• **DATA**
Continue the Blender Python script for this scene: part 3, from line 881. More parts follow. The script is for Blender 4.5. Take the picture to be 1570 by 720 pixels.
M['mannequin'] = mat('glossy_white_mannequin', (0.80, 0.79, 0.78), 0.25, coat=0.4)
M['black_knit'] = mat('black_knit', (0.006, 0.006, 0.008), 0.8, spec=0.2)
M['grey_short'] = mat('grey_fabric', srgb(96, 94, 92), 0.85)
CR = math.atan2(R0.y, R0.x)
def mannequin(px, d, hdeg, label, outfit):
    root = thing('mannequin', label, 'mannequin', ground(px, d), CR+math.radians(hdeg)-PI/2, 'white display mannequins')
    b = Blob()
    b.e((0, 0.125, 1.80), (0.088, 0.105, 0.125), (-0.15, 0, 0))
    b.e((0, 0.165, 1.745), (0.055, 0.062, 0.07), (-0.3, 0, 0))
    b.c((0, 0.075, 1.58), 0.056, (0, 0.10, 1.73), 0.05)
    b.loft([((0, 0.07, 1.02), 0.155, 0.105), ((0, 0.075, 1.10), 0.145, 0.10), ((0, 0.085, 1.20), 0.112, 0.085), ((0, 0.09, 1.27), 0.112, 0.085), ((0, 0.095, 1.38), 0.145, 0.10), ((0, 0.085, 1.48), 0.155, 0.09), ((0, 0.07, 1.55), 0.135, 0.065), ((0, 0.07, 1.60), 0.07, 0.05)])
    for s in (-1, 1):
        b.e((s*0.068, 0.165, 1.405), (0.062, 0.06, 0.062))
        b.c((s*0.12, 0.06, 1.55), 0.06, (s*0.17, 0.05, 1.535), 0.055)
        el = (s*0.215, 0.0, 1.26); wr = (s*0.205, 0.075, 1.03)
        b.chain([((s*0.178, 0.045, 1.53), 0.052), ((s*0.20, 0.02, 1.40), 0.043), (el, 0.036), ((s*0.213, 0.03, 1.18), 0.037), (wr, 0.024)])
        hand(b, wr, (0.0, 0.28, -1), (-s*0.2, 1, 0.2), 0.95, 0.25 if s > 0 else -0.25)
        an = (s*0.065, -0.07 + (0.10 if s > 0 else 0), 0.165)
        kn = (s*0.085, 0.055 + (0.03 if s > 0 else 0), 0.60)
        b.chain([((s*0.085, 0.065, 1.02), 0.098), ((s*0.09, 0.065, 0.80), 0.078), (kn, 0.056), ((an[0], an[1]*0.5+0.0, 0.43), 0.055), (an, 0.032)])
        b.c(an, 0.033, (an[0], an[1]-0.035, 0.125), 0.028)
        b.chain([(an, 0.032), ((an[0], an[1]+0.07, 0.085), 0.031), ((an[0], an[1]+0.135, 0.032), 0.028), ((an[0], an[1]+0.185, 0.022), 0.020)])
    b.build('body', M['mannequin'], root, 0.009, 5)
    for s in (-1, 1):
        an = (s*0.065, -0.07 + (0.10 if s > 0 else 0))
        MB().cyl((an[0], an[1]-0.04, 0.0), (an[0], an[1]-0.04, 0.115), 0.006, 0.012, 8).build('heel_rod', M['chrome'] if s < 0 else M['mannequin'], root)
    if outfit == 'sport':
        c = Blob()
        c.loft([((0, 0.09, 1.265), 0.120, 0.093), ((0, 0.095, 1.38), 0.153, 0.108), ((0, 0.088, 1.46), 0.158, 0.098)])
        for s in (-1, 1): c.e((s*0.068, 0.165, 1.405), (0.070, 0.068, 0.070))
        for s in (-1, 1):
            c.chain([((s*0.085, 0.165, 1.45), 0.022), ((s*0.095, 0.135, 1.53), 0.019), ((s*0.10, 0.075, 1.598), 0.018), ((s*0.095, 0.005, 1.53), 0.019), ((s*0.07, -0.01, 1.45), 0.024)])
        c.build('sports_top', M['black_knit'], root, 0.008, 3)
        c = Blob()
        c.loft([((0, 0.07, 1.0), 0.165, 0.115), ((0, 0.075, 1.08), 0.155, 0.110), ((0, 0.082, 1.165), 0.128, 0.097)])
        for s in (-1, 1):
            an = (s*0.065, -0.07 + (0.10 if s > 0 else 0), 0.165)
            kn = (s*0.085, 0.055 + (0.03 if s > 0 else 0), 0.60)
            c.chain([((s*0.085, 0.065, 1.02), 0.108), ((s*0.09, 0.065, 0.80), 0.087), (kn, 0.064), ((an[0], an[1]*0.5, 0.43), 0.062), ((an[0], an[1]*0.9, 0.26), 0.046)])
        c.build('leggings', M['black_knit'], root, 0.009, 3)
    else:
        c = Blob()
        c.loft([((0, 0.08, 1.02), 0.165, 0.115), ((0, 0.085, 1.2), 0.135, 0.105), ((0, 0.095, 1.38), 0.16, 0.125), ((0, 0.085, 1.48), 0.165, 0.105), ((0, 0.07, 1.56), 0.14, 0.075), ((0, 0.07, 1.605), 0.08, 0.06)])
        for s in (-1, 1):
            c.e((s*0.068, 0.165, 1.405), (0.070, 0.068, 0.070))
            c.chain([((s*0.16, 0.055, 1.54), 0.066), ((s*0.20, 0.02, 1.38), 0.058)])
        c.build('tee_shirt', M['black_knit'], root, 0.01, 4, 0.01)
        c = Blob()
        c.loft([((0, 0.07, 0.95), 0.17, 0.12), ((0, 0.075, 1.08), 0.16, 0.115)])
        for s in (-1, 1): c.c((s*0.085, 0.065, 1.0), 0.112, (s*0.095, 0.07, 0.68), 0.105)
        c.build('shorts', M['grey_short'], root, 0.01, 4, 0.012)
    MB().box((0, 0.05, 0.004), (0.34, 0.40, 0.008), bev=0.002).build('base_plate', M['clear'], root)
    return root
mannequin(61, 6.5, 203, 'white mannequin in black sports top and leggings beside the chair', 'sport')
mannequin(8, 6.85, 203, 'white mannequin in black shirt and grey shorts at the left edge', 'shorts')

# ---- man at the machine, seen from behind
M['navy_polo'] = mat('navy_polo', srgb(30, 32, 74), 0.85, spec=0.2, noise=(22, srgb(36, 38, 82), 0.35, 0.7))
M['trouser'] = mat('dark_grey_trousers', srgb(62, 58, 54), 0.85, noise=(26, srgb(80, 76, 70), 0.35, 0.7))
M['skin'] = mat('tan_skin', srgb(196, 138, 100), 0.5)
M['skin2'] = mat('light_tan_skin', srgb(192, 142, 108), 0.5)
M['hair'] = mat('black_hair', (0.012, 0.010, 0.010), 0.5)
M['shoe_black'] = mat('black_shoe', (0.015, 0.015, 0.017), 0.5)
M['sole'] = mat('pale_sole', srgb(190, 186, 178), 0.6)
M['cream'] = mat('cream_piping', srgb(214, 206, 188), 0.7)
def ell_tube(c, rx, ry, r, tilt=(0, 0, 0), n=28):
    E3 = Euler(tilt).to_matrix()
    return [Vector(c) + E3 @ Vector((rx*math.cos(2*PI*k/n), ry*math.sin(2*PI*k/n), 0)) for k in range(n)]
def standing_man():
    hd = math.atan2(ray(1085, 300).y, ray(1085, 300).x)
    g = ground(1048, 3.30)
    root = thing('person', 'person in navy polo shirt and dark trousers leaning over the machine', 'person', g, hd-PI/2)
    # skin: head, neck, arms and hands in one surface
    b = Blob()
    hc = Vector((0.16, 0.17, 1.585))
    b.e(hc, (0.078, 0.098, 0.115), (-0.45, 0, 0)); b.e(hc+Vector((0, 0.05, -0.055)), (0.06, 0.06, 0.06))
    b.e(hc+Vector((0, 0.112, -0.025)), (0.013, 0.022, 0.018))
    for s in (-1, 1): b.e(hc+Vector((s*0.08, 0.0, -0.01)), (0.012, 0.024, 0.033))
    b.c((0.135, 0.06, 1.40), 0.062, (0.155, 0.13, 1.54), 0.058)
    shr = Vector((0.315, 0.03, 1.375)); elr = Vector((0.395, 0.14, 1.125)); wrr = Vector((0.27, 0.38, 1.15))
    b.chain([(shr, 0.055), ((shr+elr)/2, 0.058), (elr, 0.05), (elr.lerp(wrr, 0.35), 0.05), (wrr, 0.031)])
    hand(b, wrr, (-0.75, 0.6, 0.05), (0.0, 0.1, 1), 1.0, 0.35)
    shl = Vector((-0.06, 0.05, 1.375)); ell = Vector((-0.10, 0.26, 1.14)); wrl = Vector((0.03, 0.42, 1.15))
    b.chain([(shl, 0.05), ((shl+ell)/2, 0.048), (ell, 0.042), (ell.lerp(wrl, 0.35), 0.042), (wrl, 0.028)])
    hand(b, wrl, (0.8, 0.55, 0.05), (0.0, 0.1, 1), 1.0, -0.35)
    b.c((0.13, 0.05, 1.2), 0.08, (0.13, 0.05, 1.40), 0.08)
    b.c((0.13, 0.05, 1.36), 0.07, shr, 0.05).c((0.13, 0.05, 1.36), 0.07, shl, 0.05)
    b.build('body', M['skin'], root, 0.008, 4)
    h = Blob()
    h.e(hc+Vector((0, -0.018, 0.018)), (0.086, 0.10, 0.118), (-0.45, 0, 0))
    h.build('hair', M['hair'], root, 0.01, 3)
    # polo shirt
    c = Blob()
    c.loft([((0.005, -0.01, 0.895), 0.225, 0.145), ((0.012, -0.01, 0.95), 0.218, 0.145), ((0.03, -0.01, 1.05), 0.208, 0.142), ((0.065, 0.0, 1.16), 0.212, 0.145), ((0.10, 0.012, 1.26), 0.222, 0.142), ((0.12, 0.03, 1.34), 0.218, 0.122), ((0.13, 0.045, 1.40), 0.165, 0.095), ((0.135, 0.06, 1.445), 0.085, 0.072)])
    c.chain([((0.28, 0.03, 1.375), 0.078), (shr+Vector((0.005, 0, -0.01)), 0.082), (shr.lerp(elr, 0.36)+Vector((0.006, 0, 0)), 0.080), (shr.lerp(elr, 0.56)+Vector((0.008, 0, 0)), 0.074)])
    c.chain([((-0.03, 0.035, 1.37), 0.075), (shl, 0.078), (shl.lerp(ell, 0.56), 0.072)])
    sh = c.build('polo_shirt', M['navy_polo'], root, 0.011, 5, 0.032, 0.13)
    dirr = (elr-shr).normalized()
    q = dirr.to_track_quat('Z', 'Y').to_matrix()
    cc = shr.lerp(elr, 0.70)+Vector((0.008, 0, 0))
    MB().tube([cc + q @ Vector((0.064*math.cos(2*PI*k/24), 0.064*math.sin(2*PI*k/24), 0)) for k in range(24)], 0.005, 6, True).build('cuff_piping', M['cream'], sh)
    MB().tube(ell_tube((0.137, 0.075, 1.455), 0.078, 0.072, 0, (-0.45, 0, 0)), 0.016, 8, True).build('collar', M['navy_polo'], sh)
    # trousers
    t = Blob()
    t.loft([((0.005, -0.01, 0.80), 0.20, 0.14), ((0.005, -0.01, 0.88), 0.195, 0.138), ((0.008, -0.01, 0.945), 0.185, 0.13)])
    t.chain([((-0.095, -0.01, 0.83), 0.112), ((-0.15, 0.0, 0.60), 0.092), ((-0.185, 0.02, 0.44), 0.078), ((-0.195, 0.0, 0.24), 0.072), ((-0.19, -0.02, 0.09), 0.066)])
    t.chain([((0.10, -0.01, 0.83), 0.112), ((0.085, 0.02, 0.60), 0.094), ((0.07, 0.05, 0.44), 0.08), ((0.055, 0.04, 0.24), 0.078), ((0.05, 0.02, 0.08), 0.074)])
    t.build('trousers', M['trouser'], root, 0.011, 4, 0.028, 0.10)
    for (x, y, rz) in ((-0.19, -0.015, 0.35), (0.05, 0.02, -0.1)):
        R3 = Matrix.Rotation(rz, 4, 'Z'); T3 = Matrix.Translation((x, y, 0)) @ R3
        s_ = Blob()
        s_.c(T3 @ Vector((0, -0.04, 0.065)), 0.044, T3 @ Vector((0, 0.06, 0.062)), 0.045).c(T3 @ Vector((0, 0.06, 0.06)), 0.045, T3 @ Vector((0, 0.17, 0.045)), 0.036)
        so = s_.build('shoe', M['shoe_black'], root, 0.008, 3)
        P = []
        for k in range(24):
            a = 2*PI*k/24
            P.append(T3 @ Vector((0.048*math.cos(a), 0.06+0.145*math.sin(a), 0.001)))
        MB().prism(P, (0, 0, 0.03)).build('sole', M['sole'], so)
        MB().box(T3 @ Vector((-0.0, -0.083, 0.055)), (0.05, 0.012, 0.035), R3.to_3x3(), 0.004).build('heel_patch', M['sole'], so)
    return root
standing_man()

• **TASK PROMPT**
Scan the material and collect every line that contains "from".

• **CORRECT RESULT**
Continue the Blender Python script for this scene: part 3, from line 881. More parts follow. The script is for Blender 4.5. Take the picture to be 1570 by 720 pixels.
# ---- man at the machine, seen from behind